I'm working through this paper and I'm hung up on Proposition $3.1$. To strip away the context of the problem and present it in another light: suppose there are two intersecting arcs $ab$ and $cd$ on the unit sphere of equal length $d$, then one of the arcs $ac$, $ad$, $bc$, $bd$ has length less than $d$. I'm not very keen on spherical geometry so this is a bit inaccessible to me.
I tried doing a (spherical) law of cosines argument but couldn't get anywhere. I had four equations but they didn't seem easy to manipulate. I also considered the following proposition (which I don't know to be true or not): suppose $d < ac$, then the angle opposite $ac$ must be greater than $\frac{\pi}{2}$. If this is the case, then the inner angles would all add up to something greater than $2\pi$ which would be a contradiction. This would say that one of them has to be $\frac{\pi}{2}$ or smaller, meaning that $ac \le d$ which (I assume) would nearly prove the result.

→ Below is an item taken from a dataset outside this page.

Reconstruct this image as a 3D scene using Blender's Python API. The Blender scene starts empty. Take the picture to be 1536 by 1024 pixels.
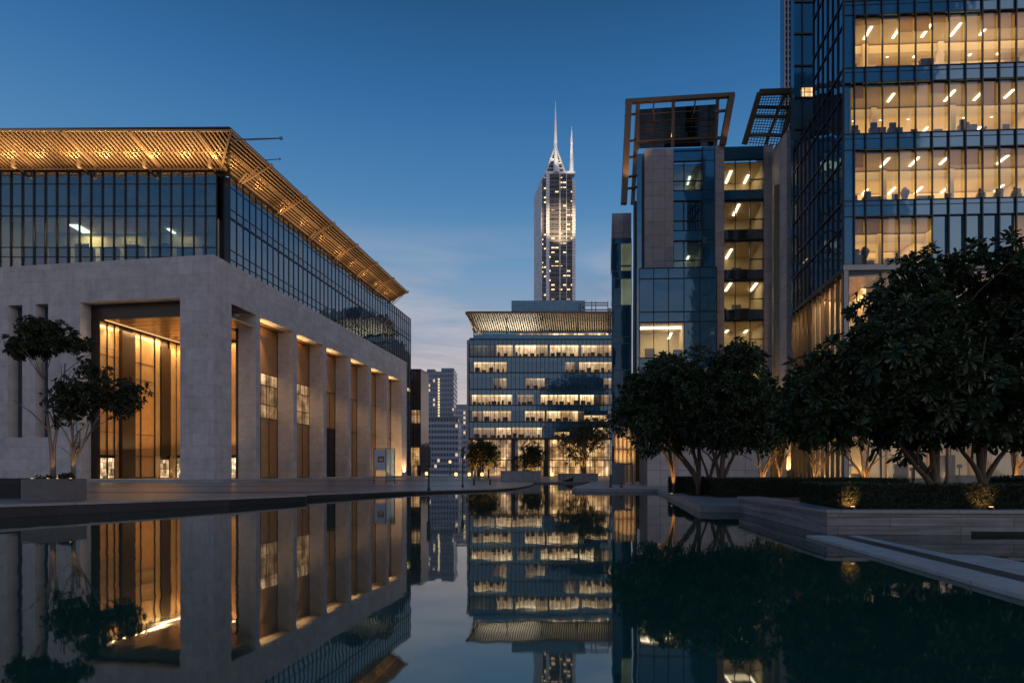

Thanks for any assistance!
With Will's help, I've put together a solution. It is not very brief but here goes. All arcs here are made by great circles.
By the spherical law of cosines, if $abc$ makes a triangle then
$$\begin{alignat}{3} & \cos(a) &&= \cos(b)\cos(c)+\sin(b)\sin(c)\cos(A)\\ \cos(b)\cos(c)-\sin(b)\sin(c)\le & &&\le \cos(b)\cos(c)+\sin(b)\sin(c) \\ \cos(b+c) = & &&= \cos(b-c)\end{alignat}$$
Hence $b-c\le a \le b+c$. Consider the diagram below.
Suppose arcs $\stackrel{\frown}{ab}$ and $\stackrel{\frown}{cd}$ have length $D$. Let the arc $\stackrel{\frown}{Od}$ have length $\eta$ and $\stackrel{\frown}{Ob}$ have length $\xi$. Then by the triangle inequality,
$$\begin{align}\lvert\stackrel{\frown}{bd}\rvert&\le \xi+\eta \\ \lvert\stackrel{\frown}{ad}\rvert&\le D-\xi+\eta \\ \lvert\stackrel{\frown}{ac}\rvert&\le D-\xi+D-\eta \\ \lvert\stackrel{\frown}{bc}\rvert&\le \xi+D-\eta\end{align}$$
Adding the first and third inequalities gives $\lvert\stackrel{\frown}{bd}\rvert+\lvert\stackrel{\frown}{ac}\rvert\le 2D$. So either one of $\lvert\stackrel{\frown}{bd}\rvert$ or $\lvert\stackrel{\frown}{ac}\rvert < D$ or $\lvert\stackrel{\frown}{bd}\rvert = D = \lvert\stackrel{\frown}{ac}\rvert$.
By symmetry, the same inequalities hold for the other two arcs. Suppose by contradiction that all of the outside arcs have length $D$, then by the triangle condition above we have that $\lvert\stackrel{\frown}{bc}\rvert-\lvert\stackrel{\frown}{Oc}\rvert\le \xi$ but since $\lvert\stackrel{\frown}{bc}\rvert = D$ and $\lvert\stackrel{\frown}{Oc}\rvert = D-\eta$, we see that $\eta\le\xi$. By symmetry, we also have $\xi\le\eta$ and so $\xi=\eta$.
By the first inequality above, $D-\eta\le\xi$. But since $\eta=\xi$, we see that
$$D-\xi\le\xi\le2D-\xi$$
and hence $\dfrac{D}{2}\le\xi$ and so by symmetry (with $D-\xi$), we see that $\xi=\dfrac{D}{2}$. Since all sides of the triangles in the drawing are equal, the angles $\angle dOa=\angle doB = \angle bOc = \angle cOa = \dfrac{\pi}{2}$ and so the triangles are right triangles. By the spherical Pythagorean theorem (which follows directly from the spherical law of cosines), we have that
$$\cos(\lvert\stackrel{\frown}{ad}\rvert) = \cos(\lvert\stackrel{\frown}{Od}\rvert)\cos(\lvert\stackrel{\frown}{Oa}\rvert).$$
However since $\lvert\stackrel{\frown}{ad}\rvert = D$ and $\lvert\stackrel{\frown}{Od}\rvert = \dfrac{D}{2} = \lvert\stackrel{\frown}{Oa}\rvert$, we have that
$$\cos\left(2\frac{D}{2}\right) = \cos^2\left(\frac{D}{2}\right).$$
Since $\cos(2x) = 2\cos^2x-1$, we see that $\cos^2\left(\dfrac{D}{2}\right) = 2\cos^2\left(\dfrac{D}{2}\right)-1$. This implies that $\frac{D}{2} = 0,2\pi$ but neither of these are admissible since we required that it be a triangle. Hence we conclude that at least one of the outside arcs has length less than $D$.